Advice for a new desktop.

Like I said, I was talking about desktop stuff, browsing the web, etc. It definitely helped my gaming framerates.

Wait, a PC is used for other stuff besides games and forum posting?

:D

People use PCs for forum posting?

Have to. Can’t see the little letters on the phone.

I don’t disagree it could be faster… but also a new computer comes with a bunch of software and hardware cleanups and improvements. Off the top of my head, a big one is the reduction in background programs and processes running, which build up over the years. Windows and Steam and Chrome browser caches are empty, no dormant browser extensions, the Acrobat update wizard is no longer searching for Acrobat update updates :), the video card has a clean driver and graphic settings are reset, the Windows Page file is reset (this was actually a big one for me recently, it somehow was set to 500mb!), hard drives are cleaned up.
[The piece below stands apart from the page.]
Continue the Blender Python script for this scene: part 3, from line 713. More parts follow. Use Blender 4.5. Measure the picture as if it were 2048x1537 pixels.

That’s all software, chances are the new SSD and RAM are faster too, SATA 6 vs 3, USB 3.1 vs 2, new graphics cards.

You can duplicate the new OS experience by installing W10 :)

SSD clone, install W10, drop new video card. You aren’t losing any SSD’s. I have a couple of SSDs in my main machine. You just add the extra old ones as a new Steam folder.

I had to look it up myself.
And I believe I have identified the true source of the problem.
He is apparently rocking a hard drive from 1973.
I’m amazed it still works. With a modern motherboard no less.

Probably more like this kinda Winchester.

http://www.marketwired.com/press-release/winchester-systems-raid-arrays-feature-1-tb-sas-drives-925378.htm

Winchester is the shorthand we used back in the day for any traditional harddrive with a platter and all. I actually DID work with ancient large platter drives though, on a VAX 11/780 system I ran in Germany.

Okay, decided to get a stupid processor to go with my stupid video card. Just ordered a Core i9-9900K and Asus ROG Maximus XI Hero. Between video editing and Prepar3D, I actually can take advantage of the extra cores and threads.

It’ll be interesting to see how the perf compares with the ancient-but-still-quite-speedy Core i7-3960X I’m running in my old productivity rig. The high-end motherboard/i9 chip combo is still cheaper than that 3960X chip alone was when it was new.